La Tâche Domaine de la Romanée Conti 2022 : nez glorieux. Ce vin est tellement grand. Tout est superbe. Ce vin est une synthèse. Il sera immense. Le final est superbe, très fort. Il me vient un éclair : je pense que ce vin a la perfection que j’avais trouvée dans Les Gaudichots 1929 de la Romanée Conti qui est le plus grand vin de la Romanée Conti que j’aie bu. Comme nous sommes en cave et parlons anglais, je note : « so good ».
La Romanée Conti Domaine de la Romanée Conti 2022 : c’est la grâce. Tout est rond. On s’émerveille. Il est très équilibré, mais il est en devenir. Il est plus en devenir que la Tâche qui est immédiatement aimable.
A ma demande, nous goûtons ensuite le Corton Rouge Domaine de la Romanée Conti 2022. C’est ce vin qui est normalement bu en premier. A la suite de la Romanée Conti, on voit qu’il est plus rustre et dans une philosophie très différente, mais je le trouve percutant, enthousiaste, « pushing ».
J’avais apporté avec moi deux vins déjà ouverts que je souhaitais faire goûter à Aubert de Villaine mais aussi aux autres participants et le fait de les boire dans la vieille cave du domaine va ajouter de l’émotion.
Il y a le Château Rayne-Vigneau 1928 si élégant et raffiné et le Malaga 1872 qui combine le doux et le salé. Le boire ici alors que je vénère le sel, marqueur des vins de la Romanée Conti, cela m’émeut encore plus. Luis est aussi très ému de boire ce vin de 150 ans.

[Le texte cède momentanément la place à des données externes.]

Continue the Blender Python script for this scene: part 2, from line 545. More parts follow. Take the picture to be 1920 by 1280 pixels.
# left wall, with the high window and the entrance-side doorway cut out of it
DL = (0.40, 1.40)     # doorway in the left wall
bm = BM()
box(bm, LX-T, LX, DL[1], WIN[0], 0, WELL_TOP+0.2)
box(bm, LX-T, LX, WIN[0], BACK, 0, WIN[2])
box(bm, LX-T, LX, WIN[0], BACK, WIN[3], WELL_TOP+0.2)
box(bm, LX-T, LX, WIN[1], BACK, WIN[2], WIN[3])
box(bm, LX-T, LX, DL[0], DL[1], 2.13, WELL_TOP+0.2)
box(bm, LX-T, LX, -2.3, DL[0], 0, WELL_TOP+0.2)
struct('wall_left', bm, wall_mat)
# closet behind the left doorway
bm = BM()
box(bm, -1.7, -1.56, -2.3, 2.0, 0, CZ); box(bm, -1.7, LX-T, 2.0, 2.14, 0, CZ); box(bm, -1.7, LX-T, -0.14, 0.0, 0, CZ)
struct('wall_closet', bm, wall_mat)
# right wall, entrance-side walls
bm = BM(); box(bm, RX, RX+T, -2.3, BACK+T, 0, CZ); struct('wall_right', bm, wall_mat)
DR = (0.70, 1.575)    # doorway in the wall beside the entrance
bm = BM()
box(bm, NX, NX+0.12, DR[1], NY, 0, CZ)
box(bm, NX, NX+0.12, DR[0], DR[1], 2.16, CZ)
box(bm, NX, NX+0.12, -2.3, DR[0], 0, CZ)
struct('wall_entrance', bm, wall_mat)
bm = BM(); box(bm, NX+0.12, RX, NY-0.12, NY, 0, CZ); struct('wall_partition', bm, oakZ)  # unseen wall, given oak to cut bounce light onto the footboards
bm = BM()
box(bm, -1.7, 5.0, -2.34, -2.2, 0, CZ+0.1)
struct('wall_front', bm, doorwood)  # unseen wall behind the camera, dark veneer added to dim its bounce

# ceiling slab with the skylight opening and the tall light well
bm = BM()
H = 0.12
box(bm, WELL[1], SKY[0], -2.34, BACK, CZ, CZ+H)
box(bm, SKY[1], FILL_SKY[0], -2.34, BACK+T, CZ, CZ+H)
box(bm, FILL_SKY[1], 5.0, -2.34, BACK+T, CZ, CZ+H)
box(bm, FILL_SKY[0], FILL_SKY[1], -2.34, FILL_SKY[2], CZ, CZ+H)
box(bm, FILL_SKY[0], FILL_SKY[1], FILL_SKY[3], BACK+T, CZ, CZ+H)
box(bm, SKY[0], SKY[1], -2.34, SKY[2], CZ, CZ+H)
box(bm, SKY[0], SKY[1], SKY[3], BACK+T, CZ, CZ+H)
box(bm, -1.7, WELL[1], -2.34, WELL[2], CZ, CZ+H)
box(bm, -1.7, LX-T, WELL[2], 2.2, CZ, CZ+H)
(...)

Nous avons longuement bavardé. Luis est reparti vers de nouvelles aventures, heureux d’avoir pu faire un beau cadeau à Aubert de Villaine et d’avoir pu entrer dans le saint des saints ou le sein des seins, là où s’élabore le vin le plus recherché de la planète. Je suis heureux d’avoir pu être l’entremetteur de cette belle rencontre.